Zum vierten Mal hat die gemeinnützige Organisation Remake ihren neuesten alljährlichen „Fashion Accountability Report 2024“ veröffentlicht. Darin wird die Leistung von 52 großen Modeunternehmen (mit einem Jahresumsatz von mehr als 100 US-Dollar) wie Fast Retailing, H&M, Inditex, Kering, LVMH und PVH in sechs Schlüsselbereichen gemessen: Rückverfolgbarkeit, Löhne und Wohlbefinden, Handelspraktiken, Rohstoffe, Umweltgerechtigkeit und Governance.

In diesem Jahr kamen fünf neue Unternehmen hinzu: die Einzelhandelskette C&A, die US-Outdoormarke Cotopaxi, die US-Kaufhauskette Macy's, die US-Marke für Shapewear und Bekleidung Skims und der chinesische Onlinemarktplatz Temu.

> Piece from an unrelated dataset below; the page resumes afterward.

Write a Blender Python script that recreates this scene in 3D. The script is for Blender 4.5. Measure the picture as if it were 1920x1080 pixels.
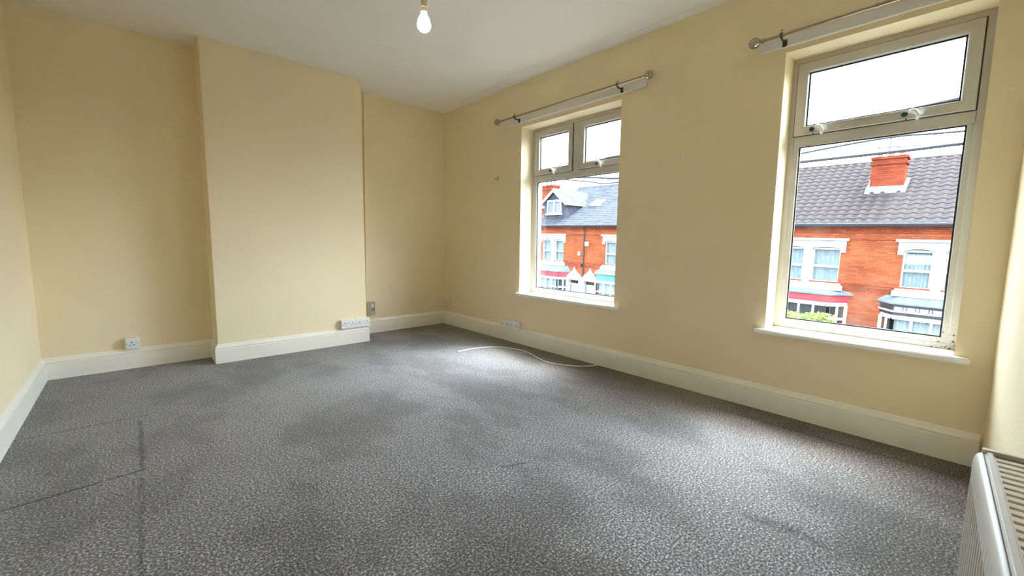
import bpy, bmesh, math, random
from mathutils import Vector, Matrix
random.seed(7)
S = bpy.context.scene
COL = S.collection
for o in list(bpy.data.objects): bpy.data.objects.remove(o)

# ------------------------------------------------------------------ camera
CAM = (-2.9405, -4.5676, 1.0413)
YAW, PITCH, ROLL, FPX = 0.7326, 0.1081, 0.0120, 793.45
fw = Vector((math.cos(PITCH)*math.sin(YAW), math.cos(PITCH)*math.cos(YAW), -math.sin(PITCH)))
rt = Vector((math.cos(YAW), -math.sin(YAW), 0)); up = rt.cross(fw)
r2 = math.cos(ROLL)*rt + math.sin(ROLL)*up; u2 = -math.sin(ROLL)*rt + math.cos(ROLL)*up
cd = bpy.data.cameras.new('camera'); cam = bpy.data.objects.new('camera', cd); COL.objects.link(cam)
cd.sensor_width = 36; cd.lens = 36*FPX/1920; cd.clip_start = 0.02; cd.clip_end = 400
M = Matrix.Identity(4)
for i in range(3):
    M[i][0], M[i][1], M[i][2], M[i][3] = r2[i], u2[i], -fw[i], CAM[i]
cam.matrix_world = M
S.camera = cam

# ------------------------------------------------------------------ world, exposure
SKY = 2.1
SUN_EL, SUN_AZ = 54, 107      # sun height; bearing clockwise from +y
BULB_W = .7
S.view_settings.view_transform = 'Standard'; S.view_settings.look = 'None'
S.view_settings.gamma = 1; S.view_settings.use_curve_mapping = False
S.view_settings.exposure = 1.12
try:
    S.cycles.max_bounces = 14; S.cycles.diffuse_bounces = 9; S.cycles.transparent_max_bounces = 12
    S.cycles.caustics_reflective = False; S.cycles.caustics_refractive = False
except Exception: pass
W = bpy.data.worlds.new('overcast_sky'); S.world = W; W.use_nodes = True
nt = W.node_tree; nt.nodes.clear(); N = nt.nodes.new; LK = nt.links.new
out = N('ShaderNodeOutputWorld'); bg = N('ShaderNodeBackground'); LK(bg.outputs[0], out.inputs[0])
# hazy sky with the sun behind thin cloud, beyond the houses opposite; broken clouds all round
sk = N('ShaderNodeTexSky'); sk.sky_type = 'NISHITA'; sk.sun_disc = False
sk.sun_elevation = math.radians(SUN_EL); sk.sun_rotation = math.radians(SUN_AZ)
sk.air_density = 1.0; sk.dust_density = 3.5; sk.ozone_density = 1.0
hs = N('ShaderNodeHueSaturation'); hs.inputs['Saturation'].default_value = .22; LK(sk.outputs[0], hs.inputs['Color'])
tc = N('ShaderNodeTexCoord'); mp = N('ShaderNodeMapping'); mp.inputs['Scale'].default_value = (1, 1, 2.4)
LK(tc.outputs['Generated'], mp.inputs[0])
nz = N('ShaderNodeTexNoise'); nz.inputs['Scale'].default_value = 2.6; nz.inputs['Detail'].default_value = 7; nz.inputs['Roughness'].default_value = .55
LK(mp.outputs[0], nz.inputs['Vector'])
cr = N('ShaderNodeValToRGB'); cr.color_ramp.elements[0].position = .40; cr.color_ramp.elements[1].position = .62
cr.color_ramp.elements[0].color = (.60, .74, .90, 1); cr.color_ramp.elements[1].color = (1.03, 1.06, 1.08, 1)
LK(nz.outputs[0], cr.inputs[0])
mu = N('ShaderNodeMix'); mu.data_type = 'RGBA'; mu.blend_type = 'MULTIPLY'; mu.inputs[0].default_value = 1
LK(hs.outputs[0], mu.inputs[6]); LK(cr.outputs[0], mu.inputs[7])
LK(mu.outputs[2], bg.inputs[0]); bg.inputs[1].default_value = SKY

# ------------------------------------------------------------------ materials
def lin(c): return tuple(((x/255)/12.92 if x/255 <= .04045 else ((x/255+.055)/1.055)**2.4) for x in c)
def mat(name, col, rough=.5, var=0.0, scale=8, bump=0.0, bscale=60, metal=0.0, spec=.5, coat=0):
    m = bpy.data.materials.new(name); m.use_nodes = True; t = m.node_tree; b = t.nodes['Principled BSDF']
    b.inputs['Base Color'].default_value = (*col, 1); b.inputs['Roughness'].default_value = rough
    b.inputs['Metallic'].default_value = metal; b.inputs['Specular IOR Level'].default_value = spec
    if coat: b.inputs['Coat Weight'].default_value = coat
    c = t.nodes.new('ShaderNodeTexCoord')
    if var:
        n = t.nodes.new('ShaderNodeTexNoise'); n.inputs['Scale'].default_value = scale; n.inputs['Detail'].default_value = 5
        t.links.new(c.outputs['Object'], n.inputs['Vector'])
        r = t.nodes.new('ShaderNodeValToRGB'); r.color_ramp.elements[0].position = .3; r.color_ramp.elements[1].position = .7
        r.color_ramp.elements[0].color = (*[x*(1-var) for x in col], 1); r.color_ramp.elements[1].color = (*[min(1, x*(1+var)) for x in col], 1)
        t.links.new(n.outputs[0], r.inputs[0]); t.links.new(r.outputs[0], b.inputs['Base Color'])
    if bump:
        n2 = t.nodes.new('ShaderNodeTexNoise'); n2.inputs['Scale'].default_value = bscale; n2.inputs['Detail'].default_value = 4
        t.links.new(c.outputs['Object'], n2.inputs['Vector'])
        bp = t.nodes.new('ShaderNodeBump'); bp.inputs['Strength'].default_value = bump; bp.inputs['Distance'].default_value = .004
        t.links.new(n2.outputs[0], bp.inputs['Height']); t.links.new(bp.outputs[0], b.inputs['Normal'])
    return m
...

Während die Unternehmen bis zu 150 Punkte erreichen konnten, lag die durchschnittliche Punktzahl bei nur 14 von diesen 150 Punkten - genau wie im letzten Jahr. Aufgeschlüsselt nach Bereichen blieben die Durchschnittswerte für Rückverfolgbarkeit, Löhne und Wohlbefinden, Handelspraktiken und Unternehmensführung mit jeweils 1 von 8, 2 von 23, 1 von 15 und 3 von 42 gleich. Die Bereiche Rohstoffe und Umweltgerechtigkeit verbesserten sich in diesem Jahr um nur einen Punkt auf 3 von 20 beziehungsweise 5 von 42 möglichen.

Wichtigste Ergebnisse

Überproduktion

Die Überproduktion ist nach wie vor der Kern des Problems: „Ohne eine bewusste Reduzierung des jährlichen Produktausstoßes wird selbst die gleichzeitige Umsetzung von Initiativen zur Kreislaufwirtschaft, die Verbesserung der Energieeffizienz und die Verwendung ‘bevorzugter’ Materialien nicht ausreichen, um den gesamten Klima-Fußabdruck der Modebranche und auch die negativen Auswirkungen auf die Arbeitsbedingungen ausreichend zu reduzieren“, lautet das ernüchternde Fazit.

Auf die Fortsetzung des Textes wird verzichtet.